Jimenez could potentially return, but ownership does not seem motivated to expand payroll, likely keeping the Indians from signing any of the impact starters still left on the market. If the Racists do sign someone, it will probably be another Shaun Marcum type lottery ticket, more about depth than production.

Cleveland still has a solid rotation despite the losses. Justin Masterson looked like a top-of-the-rotation starter last season, but has battled consistency issues in the past. Corey Kluber turned in a 3.85 ERA over 24 starts with even shinier peripherals. Zach McAllister can eat innings in a respectable manner.

The Tribe, however, will try to rely on Danny Salazar and (possibly) Trevor Bauer to replace Kazmir and Jimenez's production. Salazar looked electric in ten starts last season, striking out 65 batters over 52 innings, but will need to prove that over a full season. Bauer lost much of his luster last season, but just turned 23 years old and presumably still has the talent that made him such a lauded prospect.

The Indians will need some strong starting pitching, as their bullpen is solid but unspectacular. Cody Allen and Bryan Shaw both turned in strong campaigns, along with solid efforts from Joe Smith and Matt Albers. Cleveland, however, does not have the same level of depth to their bullpen that the Royals do (to be fair, most teams don't.)

The team's offense returns every major contributor from a lineup that scored the fifth-most runs in baseball, only trailing the Red Sox, Tigers, Cardinals and A's. Jason Kipnis and Carlos Santana both turned in strong campaigns, but neither were off the charts amazing; Kipnis accumulated the 30th most fWAR among hitters, but led the Tribe with 4.5 wins.
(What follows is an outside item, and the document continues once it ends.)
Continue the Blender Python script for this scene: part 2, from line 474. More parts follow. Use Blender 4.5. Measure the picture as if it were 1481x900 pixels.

Cleveland does have impressive depth throughout their lineup and on their bench, which Terry Francona utilized well last season. Swisher and Brantley both had above-average offensive seasons, while Bourn and Cabrera under performed expectations, but are solid candidates for bounceback years. Raburn excelled in a platoon role and Gomes emerged as the team's starting catcher, replacing Santana.

Gomes is unlikely to repeat his .342 BABIP that fueled his .294/.345/.481 line, but should hit well enough to justify him starting at catcher over Santana, given the difference in defense between the two. Santana is attempting to make the switch to the hot corner next year, but I'm skeptical of his chances. Lonnie Chisenhall is very replacable, so if Santana does make a successful transition, it only makes the Racistcs' lineup stronger and gives Francona more options on where to position players.

Cleveland's returning roster is strong, but it feels like the club wasted the offseason by not increasing payroll to add another pitcher or a quality third baseman. The Indians only finished one game back of Detroit last season and could feel much better about their chances of taking the AL Central if they made one major move this offseason. They, however, will still challenge the Royals in 2014 with their deep roster.